#### Information provided:
* * *
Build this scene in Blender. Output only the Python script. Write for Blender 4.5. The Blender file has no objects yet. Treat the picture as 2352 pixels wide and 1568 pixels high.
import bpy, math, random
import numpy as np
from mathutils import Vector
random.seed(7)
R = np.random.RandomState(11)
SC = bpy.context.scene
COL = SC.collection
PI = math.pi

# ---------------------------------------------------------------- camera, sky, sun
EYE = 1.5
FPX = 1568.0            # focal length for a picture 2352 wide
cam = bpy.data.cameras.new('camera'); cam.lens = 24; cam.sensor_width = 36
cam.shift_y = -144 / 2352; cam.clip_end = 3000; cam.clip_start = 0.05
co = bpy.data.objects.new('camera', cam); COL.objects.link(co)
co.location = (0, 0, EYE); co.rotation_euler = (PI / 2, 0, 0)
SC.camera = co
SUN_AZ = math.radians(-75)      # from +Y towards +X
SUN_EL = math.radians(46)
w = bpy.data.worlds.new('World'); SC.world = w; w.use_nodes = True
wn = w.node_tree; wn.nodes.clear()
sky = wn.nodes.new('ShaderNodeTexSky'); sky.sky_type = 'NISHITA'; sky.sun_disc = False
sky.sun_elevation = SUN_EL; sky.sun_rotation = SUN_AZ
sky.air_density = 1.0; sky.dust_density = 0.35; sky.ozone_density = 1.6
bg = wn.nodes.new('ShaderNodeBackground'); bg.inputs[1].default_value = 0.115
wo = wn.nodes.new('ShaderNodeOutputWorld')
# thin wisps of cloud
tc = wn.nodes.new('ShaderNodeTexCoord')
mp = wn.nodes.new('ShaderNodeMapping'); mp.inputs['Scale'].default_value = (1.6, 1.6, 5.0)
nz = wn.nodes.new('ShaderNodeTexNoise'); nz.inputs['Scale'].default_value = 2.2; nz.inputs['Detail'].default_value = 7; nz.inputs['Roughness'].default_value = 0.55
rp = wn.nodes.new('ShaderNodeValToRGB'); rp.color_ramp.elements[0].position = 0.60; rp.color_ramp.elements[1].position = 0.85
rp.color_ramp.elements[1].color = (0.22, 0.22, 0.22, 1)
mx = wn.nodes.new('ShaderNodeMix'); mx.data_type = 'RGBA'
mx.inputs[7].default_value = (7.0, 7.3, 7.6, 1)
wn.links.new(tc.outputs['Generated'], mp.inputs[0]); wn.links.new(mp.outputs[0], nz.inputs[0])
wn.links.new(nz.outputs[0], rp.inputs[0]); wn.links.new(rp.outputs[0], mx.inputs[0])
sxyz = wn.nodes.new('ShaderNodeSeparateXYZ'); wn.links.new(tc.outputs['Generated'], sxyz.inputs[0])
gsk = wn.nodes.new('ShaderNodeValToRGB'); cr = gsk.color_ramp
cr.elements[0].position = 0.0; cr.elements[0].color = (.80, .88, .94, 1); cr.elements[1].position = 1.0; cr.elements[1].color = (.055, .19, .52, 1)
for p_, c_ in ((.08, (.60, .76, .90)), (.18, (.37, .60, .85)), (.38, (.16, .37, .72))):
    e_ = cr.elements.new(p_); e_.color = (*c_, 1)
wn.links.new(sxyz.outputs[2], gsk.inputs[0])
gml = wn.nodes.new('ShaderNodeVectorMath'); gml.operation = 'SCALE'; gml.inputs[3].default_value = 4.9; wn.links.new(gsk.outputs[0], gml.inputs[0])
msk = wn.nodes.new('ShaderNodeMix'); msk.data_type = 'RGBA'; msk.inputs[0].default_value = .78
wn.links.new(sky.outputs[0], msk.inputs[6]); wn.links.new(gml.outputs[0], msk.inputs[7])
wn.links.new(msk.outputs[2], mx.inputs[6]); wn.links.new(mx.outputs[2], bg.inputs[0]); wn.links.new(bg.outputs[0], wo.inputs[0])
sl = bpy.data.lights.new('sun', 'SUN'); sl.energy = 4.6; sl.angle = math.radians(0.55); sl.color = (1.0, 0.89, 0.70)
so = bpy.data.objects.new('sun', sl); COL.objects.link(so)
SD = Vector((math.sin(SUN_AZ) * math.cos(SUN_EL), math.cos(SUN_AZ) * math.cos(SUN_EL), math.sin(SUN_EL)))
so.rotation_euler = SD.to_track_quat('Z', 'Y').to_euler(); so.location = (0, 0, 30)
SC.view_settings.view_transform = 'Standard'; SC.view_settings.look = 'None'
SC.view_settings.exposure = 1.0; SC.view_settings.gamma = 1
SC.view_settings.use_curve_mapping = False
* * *
#### Problem statement:
Quote only the stretch of lines that starts the data above and ends with the line containing "PI = math.pi", both included.

#### Correct response:
Build this scene in Blender. Output only the Python script. Write for Blender 4.5. The Blender file has no objects yet. Treat the picture as 2352 pixels wide and 1568 pixels high.
import bpy, math, random
import numpy as np
from mathutils import Vector
random.seed(7)
R = np.random.RandomState(11)
SC = bpy.context.scene
COL = SC.collection
PI = math.pi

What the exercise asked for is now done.